Class teaches boys to be men

NEIGHBORS

April 30, 2004|By Lisa Kawata | Lisa Kawata,SPECIAL TO THE SUN

GORHAM L. BLACK III knows what it means to be a man.

That's why the 61-year-old retired Army colonel, now a substitute teacher at Reservoir High School, lectures a class on the subject. Once a month, 30 boys sit in Black's third-floor classroom for 30 minutes to hear practical instructions on "What It Is To Be a Man."

Black tells them the truth - things they might not want to hear, such as cussing doesn't impress anybody. And that it is not hard to stop. "I fired people who did that," Black says.

And he tells the boys to shower every day and trim their fingernails.

This week, Black brought four female students into class to tell the young men what behavior they did and didn't like.

Take care of your breath, wear your clothes properly and show respect to fellow students and teachers, the girls said. Don't be rude to your parents, and keep the details of your relationships with girlfriends to yourselves. Just listen. Don't talk too much.

Black also discusses finances, infusing reality into the boys' dreams of owning cars by asking them whether they can pay for insurance, gas and maintenance. Young men today "don't have the first idea of a dollar, or have the sense to rub two nickels together to make the hair stand up on the buffalo," he says.

His students think "Mr. Black" is cooler than a snow day.

"I think he's a great person. He's very intelligent, and he knows what he's talking about," said Brendan Scanlon, 17. When Black was critical of the way the boys addressed him, telling them they needed to show more respect, Scanlon was impressed. He says he is lucky to have gotten into the class. He knows boys who tried but couldn't. "We learn how to be gentlemen, and it's interesting," he said.

Assistant Principal Gina Massella says Black is a good role model because "he walks the talk. He's a lot about being civil and appropriate."

Black is practical. In the short time allotted for each class, he has taught the teens how to tie a necktie. Vince Neal, 18, said he didn't know how to do that until Black showed him.

Black has taught his students how to properly introduce themselves to adults and even how to shave. "There are too many of us men who think grooming is a sissy thing," said Black, his deep voice contradicting any such notion. "I know it's just an analogy, but I swear this is true: My car just runs better when it's clean."

Though he is of average height, Black has a clear air of authority. His hands are thick, his handshake always firm. Everything Black teaches the boys has come from his parents, or from his 27 years in the military.

An Army brat, Black says he grew up in six states, Japan, Liberia and France. At 16 years old, he graduated from Poitier American High School in Poitier, France, with an acceptance to the U.S. Military Academy at West Point.

But because West Point couldn't take him until he was 17, Black's parents suggested he spend a year at their alma mater, Howard University. He studied pre-law there and liked it so much that he decided to stay. On graduation day, Black joined the Army, going on to earn a master's degree in international relations at the Maxwell School of Syracuse University. And he also graduated from the military's National War College.
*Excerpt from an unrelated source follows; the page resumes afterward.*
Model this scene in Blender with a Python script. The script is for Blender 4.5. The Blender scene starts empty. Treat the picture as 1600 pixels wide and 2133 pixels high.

Through much of his career, Black taught classes for military personnel. Eventually, he did get to West Point, where he was assigned to command a company of cadets for three years.

Before retiring from the Army in 1990, his last assignment was Fort Meade post commander.
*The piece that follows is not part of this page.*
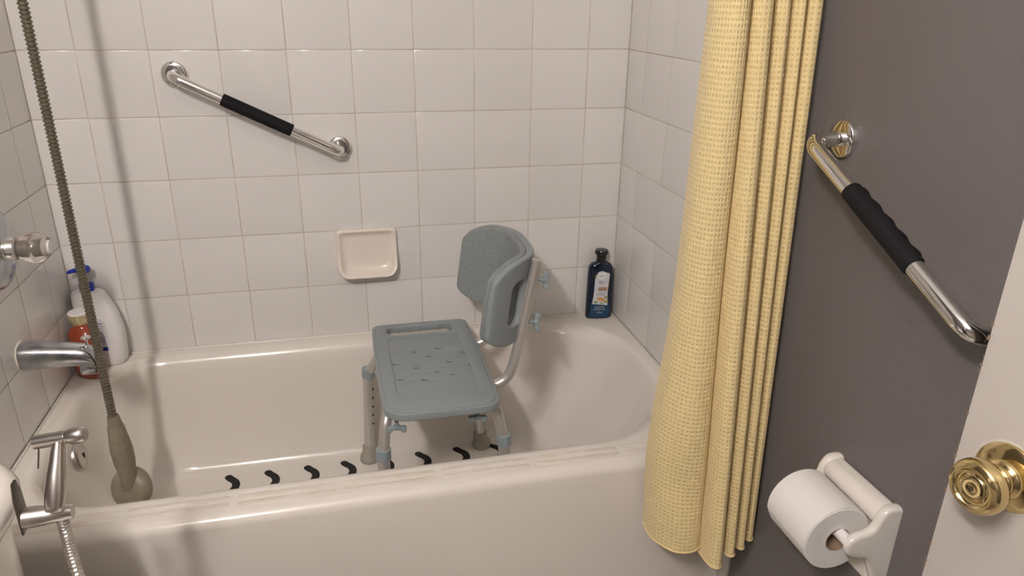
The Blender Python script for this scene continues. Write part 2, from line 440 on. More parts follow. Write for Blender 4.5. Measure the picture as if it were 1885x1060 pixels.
def backrest():
    out = rrect(-.176, .176, -.106, .103, .044, 9, 1)
    slots = []
    for sx in (-1, 1): slots.append(rrect(sx*.131-.021, sx*.131+.021, -.062, .058, .0200, 6, 1))
    def mk(name, o_ins, half, bev, dz, mt, slots=slots):
        ol = rrect(-.176+o_ins, .176-o_ins, -.106+o_ins, .103-o_ins, .044-o_ins*.6, 9, 1)
        bm = plate_mesh([ol]+slots, half, bev, 3)
        for k in range(-22, 23):
            x = k*.008
            bmesh.ops.bisect_plane(bm, geom=list(bm.verts)+list(bm.edges)+list(bm.faces), plane_co=(x, 0, 0), plane_no=(1, 0, 0), dist=1e-5)
        for v in bm.verts: v.co = bend(Vector((v.co.x, v.co.y, v.co.z+dz)))
        return from_bm(name, bm, mt, None, True, 40)
    o = mk('backrest', .005, .0045, .005, 0, 'plastic'); setp(o, chair)
    p = mk('backrest_pad', .004, .0035, .004, .0165, 'eva', slots[:1]); p.parent = o; p.matrix_parent_inverse = Matrix.Identity(4)
backrest()
def chair_tube(name, path, rfil, rad=.0125): 
    o = tube(name, bez(path, rfil), rad, 'alu', None, 18); setp(o, chair); return o
def wing_bolt(p, axis, up):
    a = Vector(axis).normalized(); p = Vector(p)
    root = tube('wing_bolt', [p, p+a*.012, p+a*.0121, p+a*.020], [.0045, .0045, .007, .007], 'collar', None, 12); setp(root, chair)
    u = Vector(up).normalized(); c = p+a*.019
    rot = Matrix((a, u, a.cross(u))).transposed()
    bm = box_bm(*c, .010, .038, .010, .003, 2, rot)
    for s in (-1, 1):
        b2 = box_bm(*(c+u*s*.0150+a*.003), .014, .012, .011, .003, 2, rot)
        me = bpy.data.meshes.new('t'); b2.to_mesh(me); b2.free(); bm.from_mesh(me); bpy.data.meshes.remove(me)
    w = from_bm('wing', bm, 'collar', None); w.parent = root
for y in (-.412, -.185):
    chair_tube('backrest_tube', [(.90, y, .424), (1.042, y, .424), (1.066, y, .52), (1.107, y, .738)], [.075, .05])
    for z, x in ((.69, 1.098), (.585, 1.079)):
        wing_bolt((x+.012, y, z), (1, 0, -.18), (.1, .25, 1))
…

In 1997, Black and his wife, Aster, moved to Belgium. Aster Black was transferred there to be American Red Cross station manager at Supreme Headquarters Allied Powers Europe (SHAPE) in Mons.

Black started a Young Men's Club at the SHAPE American High School, where he taught personal grooming, etiquette and current events to 45 boys for an hour twice each week, and took them to restaurants and on walking historical tours. His most popular classes were on grooming. "I think the guys really want something like this," Black said. "They're not going to tell anybody they want it. But I told the boys I wouldn't ask my parents this stuff either."
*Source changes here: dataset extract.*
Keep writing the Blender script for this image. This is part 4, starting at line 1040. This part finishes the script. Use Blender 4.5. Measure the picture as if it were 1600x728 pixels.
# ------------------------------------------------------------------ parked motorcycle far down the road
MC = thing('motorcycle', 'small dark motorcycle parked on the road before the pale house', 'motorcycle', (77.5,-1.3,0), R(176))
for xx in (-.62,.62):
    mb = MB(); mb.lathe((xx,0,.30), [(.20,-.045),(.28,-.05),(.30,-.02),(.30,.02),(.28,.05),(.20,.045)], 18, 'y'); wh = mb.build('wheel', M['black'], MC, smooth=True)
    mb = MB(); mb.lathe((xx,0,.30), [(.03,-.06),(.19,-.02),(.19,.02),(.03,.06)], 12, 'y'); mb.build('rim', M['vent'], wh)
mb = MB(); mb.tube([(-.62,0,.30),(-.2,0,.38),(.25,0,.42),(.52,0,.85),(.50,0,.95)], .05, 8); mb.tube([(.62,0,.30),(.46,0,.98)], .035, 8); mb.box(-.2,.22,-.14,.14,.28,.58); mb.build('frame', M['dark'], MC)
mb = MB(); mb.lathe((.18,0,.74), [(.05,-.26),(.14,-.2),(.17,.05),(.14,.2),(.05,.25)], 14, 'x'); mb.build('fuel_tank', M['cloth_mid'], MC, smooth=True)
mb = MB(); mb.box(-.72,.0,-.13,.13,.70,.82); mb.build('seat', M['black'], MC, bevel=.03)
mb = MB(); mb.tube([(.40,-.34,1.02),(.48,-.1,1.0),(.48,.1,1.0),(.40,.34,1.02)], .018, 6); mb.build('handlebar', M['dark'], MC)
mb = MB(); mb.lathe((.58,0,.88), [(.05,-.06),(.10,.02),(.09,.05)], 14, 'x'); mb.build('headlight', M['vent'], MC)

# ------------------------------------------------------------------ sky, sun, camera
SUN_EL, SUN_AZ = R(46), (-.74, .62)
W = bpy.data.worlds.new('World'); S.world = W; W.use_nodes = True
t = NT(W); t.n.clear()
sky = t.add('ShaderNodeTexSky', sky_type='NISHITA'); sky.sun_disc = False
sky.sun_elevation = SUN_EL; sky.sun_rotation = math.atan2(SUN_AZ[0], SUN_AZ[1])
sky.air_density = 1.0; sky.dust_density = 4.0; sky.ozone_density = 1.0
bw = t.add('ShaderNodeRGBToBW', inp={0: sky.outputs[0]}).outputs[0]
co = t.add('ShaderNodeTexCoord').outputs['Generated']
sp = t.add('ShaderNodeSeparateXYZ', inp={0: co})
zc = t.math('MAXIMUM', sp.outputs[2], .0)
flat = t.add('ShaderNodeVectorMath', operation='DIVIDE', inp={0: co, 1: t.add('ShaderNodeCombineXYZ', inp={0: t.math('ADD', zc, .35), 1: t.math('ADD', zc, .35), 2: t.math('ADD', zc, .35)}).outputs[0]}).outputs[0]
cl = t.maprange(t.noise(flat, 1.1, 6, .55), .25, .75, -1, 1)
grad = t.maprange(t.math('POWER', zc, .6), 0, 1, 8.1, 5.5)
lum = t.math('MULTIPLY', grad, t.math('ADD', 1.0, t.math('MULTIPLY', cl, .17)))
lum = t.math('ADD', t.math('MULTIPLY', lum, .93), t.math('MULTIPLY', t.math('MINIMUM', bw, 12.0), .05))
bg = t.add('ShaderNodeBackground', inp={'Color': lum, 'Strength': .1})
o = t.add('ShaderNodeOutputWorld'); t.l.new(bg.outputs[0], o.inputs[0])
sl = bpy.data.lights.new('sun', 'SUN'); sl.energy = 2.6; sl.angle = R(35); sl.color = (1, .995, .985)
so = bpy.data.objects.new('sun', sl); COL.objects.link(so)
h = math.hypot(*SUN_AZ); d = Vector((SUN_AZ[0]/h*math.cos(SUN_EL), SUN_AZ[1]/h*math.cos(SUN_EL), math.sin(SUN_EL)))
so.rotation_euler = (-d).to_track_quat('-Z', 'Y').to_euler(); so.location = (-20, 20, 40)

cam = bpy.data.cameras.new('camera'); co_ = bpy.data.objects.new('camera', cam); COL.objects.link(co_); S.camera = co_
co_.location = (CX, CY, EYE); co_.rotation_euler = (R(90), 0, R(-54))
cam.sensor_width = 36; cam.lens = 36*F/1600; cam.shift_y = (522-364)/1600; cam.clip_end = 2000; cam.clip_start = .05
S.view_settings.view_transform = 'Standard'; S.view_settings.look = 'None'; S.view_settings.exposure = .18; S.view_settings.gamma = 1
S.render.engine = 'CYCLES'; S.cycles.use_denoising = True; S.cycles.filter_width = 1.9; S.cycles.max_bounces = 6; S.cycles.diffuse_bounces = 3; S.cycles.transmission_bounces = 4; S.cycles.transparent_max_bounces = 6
After returning to North Laurel in 2001, Black was invited to help with Reservoir High's homework club by his neighbor, Teresa Freed, a much-loved English teacher who died unexpectedly at the school April 19.

Black was devastated by her death. "She was just the sweetest person," he said.

"He's very straightforward and honest with the kids," Freed told this reporter earlier this month. "He doesn't patronize them and doesn't let them make excuses. He tells them how it is in the real world."

Jason Fung, 16, is enthusiastic about the class. "He tells us what it takes to be a man and what it's OK to do and still be a man. You can cry and still be a man," the 11th-grader said.

"It's all free. There's no test on this; no `I told you so's,' " Black tells the boys about the lessons he imparts. "Just accept it if you want to - or don't."

But he wishes he had more time. "If I was king for a day, I'd love to have some life-skills class taught sometime during the day, especially to the seniors, something that was 50 minutes. Boy, do you realize what you could do in 50 minutes?"